Protip: it's always best to insult the people that try to help you. The
more abrasive you are the more willingly they will spend their
nonexistent free time to help you. This is how a development mailing
list works. /s

>> Let me speculate a bit. You mentioned wanting to connect "ui/curses.c"
>> to a pipe, possibly to transfer the output elsewhere. This is a common
>> use case -- it's what terminal emulators such as "xterm" do, also what
>> "ssh" does (when you log in interactively with it). "screen" and "tmux"
>> are other programs in this class.
>>
>> The way they all work is, they set up a pseudo-terminal (pty). The pty
>> has a master end and a slave end.
> 
> I know expect, and yeah it works. It's just that TCL is too old-school
> to cleanly handle all edge cases, and I don't have the time budget to
> really learn all the ins and outs of TCL.
> pexpect doesn't work, because it would insist on line buffering (try
> doing a login or responding to a prompt).

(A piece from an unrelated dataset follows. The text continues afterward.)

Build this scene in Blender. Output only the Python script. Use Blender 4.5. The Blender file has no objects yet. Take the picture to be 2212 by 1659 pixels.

https://pexpect.readthedocs.io/en/stable/FAQ.html

> Q: Can I do screen scraping with this thing?
>
> A: That depends. If your application just does line-oriented output
> then this is easy. If a program emits many terminal sequences, from
> video attributes to screen addressing, such as programs using curses,
> then it may become very difficult to ascertain what text is displayed
> on a screen.
>
> We suggest using the pyte library to screen-scrape. The module
> pexpect.ANSI released with previous versions of pexpect is now marked
> deprecated and may be removed in the future.

Have you tried pyte <https://pyte.readthedocs.io/en/latest/>?

On 04/18/19 07:02, Joachim Durchholz wrote:
> expectit doesn't work, because it simply opens a pipe. It's otherwise
> the best-maintained, best-structured API. Being Java, it's a bit
> difficult to interface to C, besides opening ptys is pretty nonportable
> so it would have been a biggish project to give the maintainer a patch
> that is useful to him.
> 
> So the workaround is to use expect anyway. So happy :-(
> 
>> (pexpect)
>> Then you can read the master-end (pexpect should let you do that as
>> well) -- the master-end will indeed read similarly to pipe.
> 
> Sure, it fails due to line buffering. Can't wait for the login prompt
> because it isn't sending an eoln.
> 
>> Just be
>> aware that all the terminal output goo, such as cursor positioning,
>> color change sequences, beeps, screen resolution changes, etc, will show
>> up as binary garbage in the stream.
> 
> It's just escape sequences, and while they're a bit of a pain, they can
> be filtered out.
> If TCL were a sane language, I could do that with a bit of code, but it
> isn't, so I'm doing that mentally - it's a pain, but it works.
> 
> 
> I'm still wondering why there's such a stiff opposition to giving that
> with qemu.

Because "ui/curses.c" is a display backend written on top of the Curses
API, and that API was *designed* (and so QEMU's display backend was
*designed*) for use on a terminal. That's why the isatty() call is
there, and has been there ever since the introduction of the curses
display backend (commit 4d3b6f6e1265, "Add an ncurses UI.", 2008-02-10).

> Note that I do agree that it's not what qemu should do by default,
> switching that check off should be an option.

Yes, it's also an "option" to ride a bycicle on a busy street at dusk,
without a visibility vest, a helmet, and bike lights. The bike will
still roll, steer and brake.

> I just never got around to making that suggestion because Gerd was so
> insistent on brushing the use cases aside.

Removing the isatty() check, conditionally or unconditionally, is a
suggestion that is counter to the design & purpose of "ui/curses.c", in
my opinion. To me it's a suggestion that is definitely inferior to using
a terminal emulator that works for your purpose.

Adding a different display backend to QEMU, such that it isn't based on
Curses but on a pipe, might make sense. I'm not sure.